• **Set problem**: Copy out the listing exactly.

Some records
↓

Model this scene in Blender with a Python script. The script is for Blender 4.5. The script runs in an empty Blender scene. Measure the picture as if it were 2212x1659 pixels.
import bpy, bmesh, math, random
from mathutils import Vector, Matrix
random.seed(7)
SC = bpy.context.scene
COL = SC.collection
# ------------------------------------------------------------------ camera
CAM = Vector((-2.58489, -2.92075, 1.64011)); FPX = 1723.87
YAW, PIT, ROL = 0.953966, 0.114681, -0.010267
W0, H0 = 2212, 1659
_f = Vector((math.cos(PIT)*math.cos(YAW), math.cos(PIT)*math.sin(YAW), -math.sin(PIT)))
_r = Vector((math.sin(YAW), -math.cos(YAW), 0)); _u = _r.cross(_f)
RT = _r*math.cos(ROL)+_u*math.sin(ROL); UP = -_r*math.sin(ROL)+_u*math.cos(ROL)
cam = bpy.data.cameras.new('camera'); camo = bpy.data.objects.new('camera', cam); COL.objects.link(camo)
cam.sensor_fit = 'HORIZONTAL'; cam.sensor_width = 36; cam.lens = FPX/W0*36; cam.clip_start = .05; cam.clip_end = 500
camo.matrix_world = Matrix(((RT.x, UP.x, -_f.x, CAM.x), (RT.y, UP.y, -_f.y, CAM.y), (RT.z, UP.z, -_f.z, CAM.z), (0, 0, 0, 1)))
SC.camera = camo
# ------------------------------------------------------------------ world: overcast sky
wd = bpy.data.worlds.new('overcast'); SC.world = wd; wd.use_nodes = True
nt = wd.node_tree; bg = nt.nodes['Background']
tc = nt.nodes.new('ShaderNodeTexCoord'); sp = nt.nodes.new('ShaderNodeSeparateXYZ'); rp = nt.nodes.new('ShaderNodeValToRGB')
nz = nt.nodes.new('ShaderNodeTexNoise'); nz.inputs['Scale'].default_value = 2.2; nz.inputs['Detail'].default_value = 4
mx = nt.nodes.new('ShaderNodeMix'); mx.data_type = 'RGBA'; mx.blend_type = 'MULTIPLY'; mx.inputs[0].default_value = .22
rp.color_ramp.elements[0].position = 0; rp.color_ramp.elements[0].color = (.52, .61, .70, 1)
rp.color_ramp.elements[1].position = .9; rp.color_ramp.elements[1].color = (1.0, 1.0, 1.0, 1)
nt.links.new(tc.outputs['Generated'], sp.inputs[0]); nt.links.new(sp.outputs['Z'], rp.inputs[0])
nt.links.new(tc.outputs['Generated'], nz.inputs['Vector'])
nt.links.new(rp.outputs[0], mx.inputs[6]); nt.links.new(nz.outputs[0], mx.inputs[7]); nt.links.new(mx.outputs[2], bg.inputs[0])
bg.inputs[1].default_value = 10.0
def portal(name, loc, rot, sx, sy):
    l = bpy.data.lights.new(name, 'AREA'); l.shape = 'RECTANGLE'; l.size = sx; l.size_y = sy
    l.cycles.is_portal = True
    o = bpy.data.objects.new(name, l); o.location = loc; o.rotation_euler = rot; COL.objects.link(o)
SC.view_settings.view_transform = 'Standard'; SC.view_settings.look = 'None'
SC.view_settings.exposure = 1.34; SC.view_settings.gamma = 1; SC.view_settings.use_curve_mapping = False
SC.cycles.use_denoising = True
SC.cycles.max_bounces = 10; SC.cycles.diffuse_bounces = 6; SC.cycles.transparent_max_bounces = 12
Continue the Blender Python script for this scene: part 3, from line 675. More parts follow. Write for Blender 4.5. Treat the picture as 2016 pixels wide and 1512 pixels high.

↑

• **Worked answer**:
Model this scene in Blender with a Python script. The script is for Blender 4.5. The script runs in an empty Blender scene. Measure the picture as if it were 2212x1659 pixels.
import bpy, bmesh, math, random
from mathutils import Vector, Matrix
random.seed(7)
SC = bpy.context.scene
COL = SC.collection
# ------------------------------------------------------------------ camera
CAM = Vector((-2.58489, -2.92075, 1.64011)); FPX = 1723.87
YAW, PIT, ROL = 0.953966, 0.114681, -0.010267
W0, H0 = 2212, 1659
_f = Vector((math.cos(PIT)*math.cos(YAW), math.cos(PIT)*math.sin(YAW), -math.sin(PIT)))
_r = Vector((math.sin(YAW), -math.cos(YAW), 0)); _u = _r.cross(_f)
RT = _r*math.cos(ROL)+_u*math.sin(ROL); UP = -_r*math.sin(ROL)+_u*math.cos(ROL)
cam = bpy.data.cameras.new('camera'); camo = bpy.data.objects.new('camera', cam); COL.objects.link(camo)
cam.sensor_fit = 'HORIZONTAL'; cam.sensor_width = 36; cam.lens = FPX/W0*36; cam.clip_start = .05; cam.clip_end = 500
camo.matrix_world = Matrix(((RT.x, UP.x, -_f.x, CAM.x), (RT.y, UP.y, -_f.y, CAM.y), (RT.z, UP.z, -_f.z, CAM.z), (0, 0, 0, 1)))
SC.camera = camo
# ------------------------------------------------------------------ world: overcast sky
wd = bpy.data.worlds.new('overcast'); SC.world = wd; wd.use_nodes = True
nt = wd.node_tree; bg = nt.nodes['Background']
tc = nt.nodes.new('ShaderNodeTexCoord'); sp = nt.nodes.new('ShaderNodeSeparateXYZ'); rp = nt.nodes.new('ShaderNodeValToRGB')
nz = nt.nodes.new('ShaderNodeTexNoise'); nz.inputs['Scale'].default_value = 2.2; nz.inputs['Detail'].default_value = 4
mx = nt.nodes.new('ShaderNodeMix'); mx.data_type = 'RGBA'; mx.blend_type = 'MULTIPLY'; mx.inputs[0].default_value = .22
rp.color_ramp.elements[0].position = 0; rp.color_ramp.elements[0].color = (.52, .61, .70, 1)
rp.color_ramp.elements[1].position = .9; rp.color_ramp.elements[1].color = (1.0, 1.0, 1.0, 1)
nt.links.new(tc.outputs['Generated'], sp.inputs[0]); nt.links.new(sp.outputs['Z'], rp.inputs[0])
nt.links.new(tc.outputs['Generated'], nz.inputs['Vector'])
nt.links.new(rp.outputs[0], mx.inputs[6]); nt.links.new(nz.outputs[0], mx.inputs[7]); nt.links.new(mx.outputs[2], bg.inputs[0])
bg.inputs[1].default_value = 10.0
def portal(name, loc, rot, sx, sy):
    l = bpy.data.lights.new(name, 'AREA'); l.shape = 'RECTANGLE'; l.size = sx; l.size_y = sy
    l.cycles.is_portal = True
    o = bpy.data.objects.new(name, l); o.location = loc; o.rotation_euler = rot; COL.objects.link(o)
SC.view_settings.view_transform = 'Standard'; SC.view_settings.look = 'None'
SC.view_settings.exposure = 1.34; SC.view_settings.gamma = 1; SC.view_settings.use_curve_mapping = False
SC.cycles.use_denoising = True
SC.cycles.max_bounces = 10; SC.cycles.diffuse_bounces = 6; SC.cycles.transparent_max_bounces = 12
Continue the Blender Python script for this scene: part 3, from line 675. More parts follow. Write for Blender 4.5. Treat the picture as 2016 pixels wide and 1512 pixels high.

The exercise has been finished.